Mark C. Ballew wrote:
This question might be targeted more toward James, but what do people
think about Linux on the Mainframe for deploying Linux? I'm looking
at using zSeries machines to run various databases under Linux, since
mainframes are often acclaimed for their i/o abilities.
Assuming money is no problem, what would be the reasoning behind
going for a normal Linux server setup with fail over compared to
using an underlying operating system such as zOS? What about a Linux
server set up running UML or Xen versus zOS?
Factors that I can think of off hand is that adding more Linux
servers is easier, and software compiled for i386/x86-64 would be far
more common, but for the software I plan to run, a zOS port would
certainly be available.

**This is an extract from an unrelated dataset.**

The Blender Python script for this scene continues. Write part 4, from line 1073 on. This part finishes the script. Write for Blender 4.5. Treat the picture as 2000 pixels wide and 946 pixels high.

Other things would be the physical labor
involved: that is something that will always be limited. There are
probably more people in the industry that know how to manage Linux
servers than Linux on zOS. zOS is also a "blackbox", so an admin
would have to rely on the vendor instead of training to fix a problem
in some cases.
Any one else have thoughts?
Do you have the zSeries available already?
Last I recall, they were pretty darn expensive on kind of a
per-horsepower basis... if you can segment your applications into sets
which will each perform well on a single x86 box, you can probably save
a lot of money and have simpler upgrade paths.
If you need to be able to scale an application... the mainframe side
does pretty well with their 'lpar's for 'vpar's, or whatever the heck
they're calling it these days.
However.. yer still going to see a performance limit on linux/SMP on the
mainframe side, as you scale over 4 processors, if you're doing heavy
I/O because last I checked, linux still didn't do much in the way of
fine grained locking - hence a lot of processes competing for the same
I/O which, on an HPUX or Sun box would not have to wait for such a big
lock. (Unless IBM has a better kernel which fixes that).
But a lot of applications wont need that scalability.
I think the big question is whether your applications will need to
scale.. and how high they'll need to scale.. that should tell you
whether you can go with the lower priced x86 boxes over a mainframe.
There are also tricks you can use under Oracle (if that's yer database
backend), to scale I/O pretty linearly with processors using raw
devices... not certain about other databases.